• What is required: Search the material for "pixels" and show all lines that contain it.
Information shown start
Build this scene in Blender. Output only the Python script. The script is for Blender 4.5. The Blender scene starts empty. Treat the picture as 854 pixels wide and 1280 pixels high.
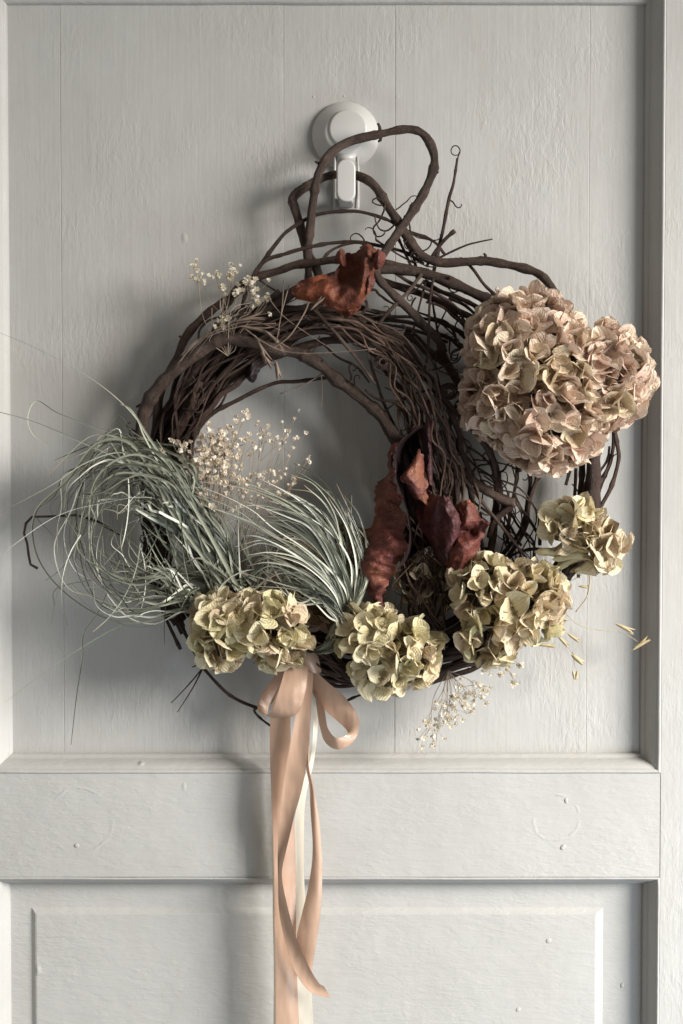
import bpy, math, random
from mathutils import Vector, Matrix, Euler, noise
R = random.Random(7)
C = bpy.context.scene.collection
sc = bpy.context.scene
# ---------------------------------------------------------------- camera
S = 0.0007          # metres per photograph pixel on the door panel
D = 1.25            # camera distance from the door panel
F = D / S
TH = math.radians(1.9)
CZ = 1.45 + D * math.tan(TH)
CAM = Vector((0, -D, CZ))
cam = bpy.data.cameras.new('camera'); co = bpy.data.objects.new('camera', cam); C.objects.link(co)
co.location = CAM; co.rotation_euler = (math.pi / 2 - TH, 0, 0)
cam.sensor_fit = 'VERTICAL'; cam.sensor_height = 36; cam.lens = F / 1280 * 36
cam.clip_start = 0.05; cam.clip_end = 50
sc.camera = co
# ---------------------------------------------------------------- room light
w = bpy.data.worlds.new('World'); sc.world = w; w.use_nodes = True
bg = w.node_tree.nodes['Background']
bg.inputs[0].default_value = (1.0, 0.96, 0.90, 1); bg.inputs[1].default_value = 0.185
def area(name, loc, target, sx, sy, power, col, spread=180):
    l = bpy.data.lights.new(name, 'AREA'); l.shape = 'RECTANGLE'; l.size = sx; l.size_y = sy
    l.energy = power; l.color = col; l.spread = math.radians(spread)
    o = bpy.data.objects.new(name, l); C.objects.link(o); o.location = loc
    o.rotation_euler = (Vector(target) - Vector(loc)).to_track_quat('-Z', 'Y').to_euler()
area('window_light', (2.10, -1.30, 1.98), (0.25, 0, 0.97), 1.05, 0.80, 27.0, (1.0, 0.965, 0.915), 70)
area('bounce_fill', (-1.7, -1.7, 1.7), (0, 0, 1.45), 1.6, 1.6, 3.2, (1.0, 0.96, 0.90))  # added fill lamp standing in for bounce, lifts left-facing mouldings and shadows
area('low_cool_fill', (1.0, -1.1, 0.45), (0.05, 0, 0.95), 0.7, 0.5, 5.2, (0.76, 0.88, 1.0), 120)  # added cool fill lamp that brightens the lower door, not a second window
sc.view_settings.view_transform = 'Standard'; sc.view_settings.look = 'None'
sc.view_settings.gamma = 1; sc.view_settings.exposure = 0.0
sc.view_settings.use_curve_mapping = False

# ---------------------------------------------------------------- helpers
def W(px, py, d=0.0):
    """photograph pixel + distance in front of the door (in pixels) -> metres"""
    x = (px - 427) / F; y = -(py - 640) / F
    v = Vector((x, math.cos(TH) + y * math.sin(TH), -math.sin(TH) + y * math.cos(TH)))
    t = (D - d * S) / v.y
    return CAM + v * t
def RS(r, d): return r * S * (D - d * S) / D
def wl(o):
    p = Vector(o.location)
    while o.parent: o = o.parent; p = p + Vector(o.location)
    return p
def mesh(name, vs, fs, mat, uvs=None, smooth=True):
    me = bpy.data.meshes.new(name); me.from_pydata([tuple(v) for v in vs], [], fs)
    if uvs:
        l = me.uv_layers.new(name='UVMap')
        idx = [0] * len(me.loops); me.loops.foreach_get('vertex_index', idx)
        flat = []
        for i in idx: flat += uvs[i]
        l.data.foreach_set('uv', flat)
    if smooth: me.polygons.foreach_set('use_smooth', [True] * len(me.polygons))
    me.materials.append(mat); me.update()
    return me
def put(name, me, parent=None, loc=None):
    o = bpy.data.objects.new(name, me); C.objects.link(o)
    if parent: o.parent = parent
    if loc is not None: o.location = loc
    return o
def part(name, vs, fs, mat, parent, uvs=None, smooth=True):
    """world-space geometry as a child of parent"""
    base = wl(parent)
    c = Vector((0, 0, 0))
    for v in vs: c += Vector(v)
    c /= len(vs)
    o = put(name, mesh(name, [Vector(v) - c for v in vs], fs, mat, uvs, smooth), parent, c - base)
    return o
def thing(name, label, cat, loc, group=None):
    o = bpy.data.objects.new(name, None); C.objects.link(o); o.location = loc
    o.empty_display_size = 0.03
    o['label'] = label; o['category'] = cat
    if group: o['group'] = group
    return o
def cr(p0, p1, p2, p3, t):
    t2 = t * t; t3 = t2 * t
    return tuple(0.5 * (2 * b + (c - a) * t + (2 * a - 5 * b + 4 * c - d) * t2 + (3 * b - a - 3 * c + d) * t3) for a, b, c, d in zip(p0, p1, p2, p3))
def spline(P, n):
    P = [tuple(p) for p in P]
    if len(P) == 1: return P
    Q = [tuple(2 * a - b for a, b in zip(P[0], P[1]))] + P + [tuple(2 * a - b for a, b in zip(P[-1], P[-2]))]
    out = []
    for i in range(len(P) - 1):
        for k in range(n): out.append(cr(Q[i], Q[i + 1], Q[i + 2], Q[i + 3], k / n))
    out.append(P[-1]); return out
class MB:
    def __init__(s): s.v = []; s.f = []; s.uv = []
    def tube(s, pts, rad, sides=6, cap=True, ovl=1.0):
        n = len(pts); b = len(s.v); L = 0
        t = (pts[1] - pts[0]).normalized()
        up = Vector((0, -1, 0)) if abs(t.y) < .9 else Vector((1, 0, 0))
        a = t.cross(up).normalized()
        for i in range(n):
            if i: L += (pts[i] - pts[i - 1]).length
            t = (pts[min(i + 1, n - 1)] - pts[max(i - 1, 0)])
            if t.length < 1e-9: t = Vector((0, 0, 1))
            t.normalize()
            a = (a - t * a.dot(t))
            if a.length < 1e-6: a = t.orthogonal()
            a.normalize(); c = t.cross(a)
            for k in range(sides):
                an = 2 * math.pi * k / sides
                s.v.append(pts[i] + a * (math.cos(an) * rad[i]) + c * (math.sin(an) * rad[i] * ovl))
                s.uv.append((abs(k / sides * 2 - 1), L * 60))
        for i in range(n - 1):
            for k in range(sides):
                k2 = (k + 1) % sides
                s.f.append((b + i * sides + k, b + i * sides + k2, b + (i + 1) * sides + k2, b + (i + 1) * sides + k))
        if cap:
            s.f.append(tuple(b + k for k in reversed(range(sides))))
            s.f.append(tuple(b + (n - 1) * sides + k for k in range(sides)))
    def grid(s, rows):
        b = len(s.v); m = len(rows[0])
        for i, r in enumerate(rows):
            for j, p in enumerate(r):
                s.v.append(Vector(p)); s.uv.append((j / (m - 1), i / (len(rows) - 1)))
        for i in range(len(rows) - 1):
            for j in range(m - 1):
                s.f.append((b + i * m + j, b + i * m + j + 1, b + (i + 1) * m + j + 1, b + (i + 1) * m + j))
    def part(s, name, mat, parent, smooth=True): return part(name, s.v, s.f, mat, parent, s.uv, smooth)

# ---------------------------------------------------------------- materials
class NT:
    def __init__(s, name):
        s.m = bpy.data.materials.new(name); s.m.use_nodes = True; s.t = s.m.node_tree
        s.b = s.t.nodes['Principled BSDF']; s.out = s.t.nodes['Material Output']
    def n(s, typ, **kw):
        o = s.t.nodes.new(typ)
        for k, v in kw.items():
            if k.startswith('i_'):
                o.inputs[k[2:].replace('_', ' ')].default_value = v
            else: setattr(o, k, v)
        return o
    def l(s, a, b): s.t.links.new(a, b)
    def noise(s, vec, scale, detail=4, rough=.55, dist=0):
        o = s.n('ShaderNodeTexNoise'); o.inputs['Scale'].default_value = scale
        o.inputs['Detail'].default_value = detail; o.inputs['Roughness'].default_value = rough
        o.inputs['Distortion'].default_value = dist
        if vec is not None: s.l(vec, o.inputs['Vector'])
        return o.outputs['Fac']
    def mapr(s, src, a, b, c=0., d=1.):
        o = s.n('ShaderNodeMapRange'); s.l(src, o.inputs[0])
        for i, v in enumerate((a, b, c, d)): o.inputs[i + 1].default_value = v
        return o.outputs[0]
    def ramp(s, src, cols):
        o = s.n('ShaderNodeValToRGB'); e = o.color_ramp.elements
        while len(e) < len(cols): e.new(.5)
        for i, (p, c) in enumerate(cols): e[i].position = p; e[i].color = (*c, 1)
        s.l(src, o.inputs[0]); return o.outputs[0]
    def mix(s, f, a, b, mode='MIX'):
        o = s.n('ShaderNodeMix', data_type='RGBA', blend_type=mode)
        for sock, v in ((o.inputs[0], f), (o.inputs[6], a), (o.inputs[7], b)):
            if isinstance(v, (int, float)): sock.default_value = v
            elif isinstance(v, tuple): sock.default_value = (*v, 1)
            else: s.l(v, sock)
        return o.outputs[2]
    def math(s, op, a, b=0.0, c=0.0):
        o = s.n('ShaderNodeMath', operation=op)
        for i, v in enumerate((a, b, c)):
            if isinstance(v, (int, float)): o.inputs[i].default_value = v
            else: s.l(v, o.inputs[i])
        return o.outputs[0]
    def scale(s, vec, sc_):
        o = s.n('ShaderNodeMapping'); s.l(vec, o.inputs[0]); o.inputs['Scale'].default_value = sc_; return o.outputs[0]
    def bump(s, hs, dist, strength=1.0, prev=None):
        o = s.n('ShaderNodeBump'); o.inputs['Distance'].default_value = dist; o.inputs['Strength'].default_value = strength
        s.l(hs, o.inputs['Height'])
        if prev is not None: s.l(prev, o.inputs['Normal'])
        return o.outputs[0]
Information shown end
• Exercise answer:
Build this scene in Blender. Output only the Python script. The script is for Blender 4.5. The Blender scene starts empty. Treat the picture as 854 pixels wide and 1280 pixels high.
    """photograph pixel + distance in front of the door (in pixels) -> metres"""